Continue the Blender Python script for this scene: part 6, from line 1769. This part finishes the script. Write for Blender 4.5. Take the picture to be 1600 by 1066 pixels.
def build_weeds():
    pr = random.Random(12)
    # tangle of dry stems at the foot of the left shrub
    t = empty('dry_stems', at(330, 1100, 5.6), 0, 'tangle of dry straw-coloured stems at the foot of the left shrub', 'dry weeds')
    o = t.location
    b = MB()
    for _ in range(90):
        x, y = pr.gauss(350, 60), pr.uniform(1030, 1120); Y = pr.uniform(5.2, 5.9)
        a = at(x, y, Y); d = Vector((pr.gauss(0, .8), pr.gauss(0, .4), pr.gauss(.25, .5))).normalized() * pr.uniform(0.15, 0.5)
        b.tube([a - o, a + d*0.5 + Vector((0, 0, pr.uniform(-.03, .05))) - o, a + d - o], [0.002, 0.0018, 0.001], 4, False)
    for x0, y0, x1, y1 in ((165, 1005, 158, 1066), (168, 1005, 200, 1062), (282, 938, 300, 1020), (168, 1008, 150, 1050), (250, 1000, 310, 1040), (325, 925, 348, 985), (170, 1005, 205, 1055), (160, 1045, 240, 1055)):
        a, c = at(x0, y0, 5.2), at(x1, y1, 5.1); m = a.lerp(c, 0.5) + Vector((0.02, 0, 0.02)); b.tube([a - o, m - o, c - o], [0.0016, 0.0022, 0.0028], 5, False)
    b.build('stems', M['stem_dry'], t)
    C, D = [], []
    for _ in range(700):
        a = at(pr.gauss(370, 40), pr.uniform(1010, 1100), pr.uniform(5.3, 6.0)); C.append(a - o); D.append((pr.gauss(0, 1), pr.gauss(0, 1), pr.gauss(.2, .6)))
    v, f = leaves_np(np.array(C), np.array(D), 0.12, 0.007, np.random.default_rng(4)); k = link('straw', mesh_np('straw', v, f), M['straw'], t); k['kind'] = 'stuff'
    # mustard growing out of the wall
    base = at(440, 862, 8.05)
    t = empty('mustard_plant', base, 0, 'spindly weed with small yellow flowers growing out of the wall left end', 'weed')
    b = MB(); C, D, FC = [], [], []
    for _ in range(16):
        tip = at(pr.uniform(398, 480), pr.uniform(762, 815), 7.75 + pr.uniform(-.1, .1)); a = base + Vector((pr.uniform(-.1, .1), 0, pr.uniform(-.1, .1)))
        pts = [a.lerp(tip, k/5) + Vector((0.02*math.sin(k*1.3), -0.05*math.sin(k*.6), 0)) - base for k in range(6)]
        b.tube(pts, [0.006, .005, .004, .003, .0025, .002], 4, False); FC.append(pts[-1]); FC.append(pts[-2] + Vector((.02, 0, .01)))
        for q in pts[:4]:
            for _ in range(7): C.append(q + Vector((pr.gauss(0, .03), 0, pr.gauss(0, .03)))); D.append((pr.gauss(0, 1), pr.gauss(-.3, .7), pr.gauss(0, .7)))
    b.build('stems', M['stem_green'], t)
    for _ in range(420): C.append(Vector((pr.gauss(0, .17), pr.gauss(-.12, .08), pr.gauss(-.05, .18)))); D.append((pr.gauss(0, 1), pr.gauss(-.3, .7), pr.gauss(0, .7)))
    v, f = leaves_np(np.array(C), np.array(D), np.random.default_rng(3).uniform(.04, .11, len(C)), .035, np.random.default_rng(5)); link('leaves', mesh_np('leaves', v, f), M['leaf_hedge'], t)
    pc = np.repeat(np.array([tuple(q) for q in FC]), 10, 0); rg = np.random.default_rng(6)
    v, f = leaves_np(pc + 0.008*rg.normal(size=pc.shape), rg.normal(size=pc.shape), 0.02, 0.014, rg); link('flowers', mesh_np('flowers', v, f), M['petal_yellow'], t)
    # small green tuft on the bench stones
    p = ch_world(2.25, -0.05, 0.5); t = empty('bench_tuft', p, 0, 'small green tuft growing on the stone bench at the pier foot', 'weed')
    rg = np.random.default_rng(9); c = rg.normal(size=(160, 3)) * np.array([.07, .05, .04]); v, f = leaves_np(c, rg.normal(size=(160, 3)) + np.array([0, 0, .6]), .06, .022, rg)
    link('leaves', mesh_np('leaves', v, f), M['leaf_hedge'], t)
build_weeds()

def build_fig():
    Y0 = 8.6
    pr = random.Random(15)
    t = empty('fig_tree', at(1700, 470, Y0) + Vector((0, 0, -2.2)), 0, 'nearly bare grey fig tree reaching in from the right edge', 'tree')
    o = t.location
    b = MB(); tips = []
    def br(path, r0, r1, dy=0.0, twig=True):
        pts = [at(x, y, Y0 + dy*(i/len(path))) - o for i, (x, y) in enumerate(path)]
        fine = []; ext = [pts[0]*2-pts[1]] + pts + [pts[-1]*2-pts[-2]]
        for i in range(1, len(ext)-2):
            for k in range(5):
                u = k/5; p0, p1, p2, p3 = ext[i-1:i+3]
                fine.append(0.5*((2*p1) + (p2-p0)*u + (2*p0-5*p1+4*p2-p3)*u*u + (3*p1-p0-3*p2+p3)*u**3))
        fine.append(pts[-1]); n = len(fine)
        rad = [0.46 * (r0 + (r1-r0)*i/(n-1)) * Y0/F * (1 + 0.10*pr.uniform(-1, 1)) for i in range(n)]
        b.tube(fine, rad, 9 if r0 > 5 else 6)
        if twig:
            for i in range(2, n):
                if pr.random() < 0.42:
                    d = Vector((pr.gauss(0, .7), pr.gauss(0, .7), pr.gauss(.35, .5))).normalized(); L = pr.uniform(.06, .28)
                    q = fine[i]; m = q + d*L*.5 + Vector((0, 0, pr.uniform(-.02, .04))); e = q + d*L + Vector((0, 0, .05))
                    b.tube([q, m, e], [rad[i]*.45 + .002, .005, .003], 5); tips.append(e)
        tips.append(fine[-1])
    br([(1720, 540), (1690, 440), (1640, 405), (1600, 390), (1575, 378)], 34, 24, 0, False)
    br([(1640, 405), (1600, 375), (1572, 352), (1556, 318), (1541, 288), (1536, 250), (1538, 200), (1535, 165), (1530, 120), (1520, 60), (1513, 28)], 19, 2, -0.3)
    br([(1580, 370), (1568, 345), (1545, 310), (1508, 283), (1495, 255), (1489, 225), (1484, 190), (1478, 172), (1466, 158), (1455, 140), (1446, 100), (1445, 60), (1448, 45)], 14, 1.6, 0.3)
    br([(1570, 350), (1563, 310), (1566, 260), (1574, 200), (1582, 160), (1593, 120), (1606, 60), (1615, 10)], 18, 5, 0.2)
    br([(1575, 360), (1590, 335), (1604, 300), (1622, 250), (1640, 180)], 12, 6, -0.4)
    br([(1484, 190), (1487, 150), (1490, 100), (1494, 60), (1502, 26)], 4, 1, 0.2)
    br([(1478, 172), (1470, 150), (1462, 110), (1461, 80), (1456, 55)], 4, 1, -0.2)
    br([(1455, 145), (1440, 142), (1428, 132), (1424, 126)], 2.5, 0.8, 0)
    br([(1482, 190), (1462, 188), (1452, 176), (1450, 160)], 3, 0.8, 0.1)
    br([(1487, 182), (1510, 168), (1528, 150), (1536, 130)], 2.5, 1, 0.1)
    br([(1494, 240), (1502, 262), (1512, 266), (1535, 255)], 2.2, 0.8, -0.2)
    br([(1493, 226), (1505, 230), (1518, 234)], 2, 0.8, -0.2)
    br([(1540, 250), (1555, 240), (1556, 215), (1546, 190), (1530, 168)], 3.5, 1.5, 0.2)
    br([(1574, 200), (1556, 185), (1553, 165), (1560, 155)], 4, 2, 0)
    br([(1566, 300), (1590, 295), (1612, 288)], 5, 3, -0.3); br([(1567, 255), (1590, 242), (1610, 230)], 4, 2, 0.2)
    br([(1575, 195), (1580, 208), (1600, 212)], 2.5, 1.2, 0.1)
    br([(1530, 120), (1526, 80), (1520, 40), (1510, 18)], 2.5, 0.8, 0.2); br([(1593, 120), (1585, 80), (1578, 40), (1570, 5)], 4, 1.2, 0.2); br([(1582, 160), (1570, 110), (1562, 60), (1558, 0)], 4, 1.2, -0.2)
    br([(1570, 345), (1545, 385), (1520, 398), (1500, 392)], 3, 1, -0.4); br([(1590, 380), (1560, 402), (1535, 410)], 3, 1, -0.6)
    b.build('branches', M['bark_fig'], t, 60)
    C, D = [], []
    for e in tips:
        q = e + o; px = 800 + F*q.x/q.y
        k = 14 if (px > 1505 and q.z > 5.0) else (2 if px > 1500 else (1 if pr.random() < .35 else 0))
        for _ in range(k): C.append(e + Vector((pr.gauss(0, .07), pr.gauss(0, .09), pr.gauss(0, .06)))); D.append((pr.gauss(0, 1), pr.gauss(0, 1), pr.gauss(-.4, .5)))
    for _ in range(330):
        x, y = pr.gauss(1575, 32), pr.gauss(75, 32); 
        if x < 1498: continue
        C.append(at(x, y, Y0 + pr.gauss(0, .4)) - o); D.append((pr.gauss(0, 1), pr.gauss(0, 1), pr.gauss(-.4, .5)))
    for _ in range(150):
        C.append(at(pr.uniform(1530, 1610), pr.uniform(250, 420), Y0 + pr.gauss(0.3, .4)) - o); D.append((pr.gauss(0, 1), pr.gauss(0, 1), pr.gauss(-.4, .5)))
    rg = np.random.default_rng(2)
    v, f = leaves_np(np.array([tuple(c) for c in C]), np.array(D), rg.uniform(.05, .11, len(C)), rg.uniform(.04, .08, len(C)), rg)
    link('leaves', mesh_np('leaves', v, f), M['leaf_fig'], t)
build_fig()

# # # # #

• Exercise brief:
Return each line that includes "from".

• The reply:
Continue the Blender Python script for this scene: part 6, from line 1769. This part finishes the script. Write for Blender 4.5. Take the picture to be 1600 by 1066 pixels.
    t = empty('fig_tree', at(1700, 470, Y0) + Vector((0, 0, -2.2)), 0, 'nearly bare grey fig tree reaching in from the right edge', 'tree')